I've wrangled with this for awhile and I'm thinking the main safety issue here is to get the hot wire fused as soon as it's inside the amp. I'd like to know why it's not actually safer to fuse the hot and switch the neutral. My thinking is that live hot run to the power switch could be safer if it's a neutral.
I've posted a really nice explanation of what R.G. Keen (
www.geofex.com) has to say about line safety below. He also touches upon having the fuse and power switch on different lines, which is what Dumble did and says it's a very bad idea.
"In the USA at least, AC power comes off a large transformer nominally out on a power pole somewhere. One of the secondaries of that transformer is (usually) centertapped, and the center tap is grounded to the real, no fooling dirt in the hole the pole is standing in by a copper wire which runs down the pole to the bottom of the pole. This is a good ground, unless somebody has been playing Paul Bunyan and cut the copper wire, or stolen it to resell to scrap dealers. Three wires come to your house: Ground (that centertap) and the two hot sides of the winding. Each side is 120Vac nominal in the USA, and they're out of phase.
At your power entry panel, there is another ground, this one going to a metal pole driven into the ground. This is "safety ground", and is carried into your power distribution box. In the power distribution box, incoming ground is tied to safety ground, and this junction is the source of all the "white wire" or "neutral" wires in the premises. The two (usually black, to remind us of death. No, really.)wires become the two phases of power in most houses. Each wire feeds a hopefully equal batch of breakers in series with the actual AC sockets, light switches, etc..

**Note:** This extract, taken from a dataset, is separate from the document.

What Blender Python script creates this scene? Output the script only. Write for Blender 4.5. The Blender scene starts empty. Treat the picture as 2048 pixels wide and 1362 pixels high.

At the wall socket: Any color other than white, green, or bare copper must be assumed to be hot, and must also be assumed to be live unless the breaker feeding that socket is PROVEN to be set off by meter reading the wires. In the bad old days, you had only white and black, or just two blacks. With no particular way to tell between them, you might as well open either line, right? Wrong, as we'll see. It was simpler to wire amps if you had a power switch to wire to on one incoming AC wire and a fuse holder on the other side, so it became common to put the switch in one side of the AC line and the fuse in the other.
This was a bad idea. If you flip the switch to your amp, and nothing happens, what's wrong? It could be the fuse blown, right? So you take out the fuse and in replacing it touch a grounded metal anything nearby, and your last thoughts are of a smell of burning flesh. The fuse in the neutral line left the switch on in the hot line, and when you touched the hot line and a local earth ground, you completed the circuit and died. Or you are very careful and turn the power switch off and then start replacing the fuse. In replacing it you touch a grounded metal anything nearby, and your last thoughts are of a smell of burning flesh. The power switch was in the neutral line, you touched the hot side of the fuse holder when doing the replacement.
The safe way to do this is to always put the fuse in the hot wire, not neutral. At least then your widow can sue the electrician who wired the socked backwards.
Safer is to put the fuse in the hot side and to use a DPST switch that breaks both sides of the AC line. Then your widow can't sue the electrician because it was you who didn't turn off the switch. Even better, if you ever replace the power cord on an amp, put in an IEC cord disconnect receptacle with safety fuse tray. Now you can just pull the plug out of the back of the amp."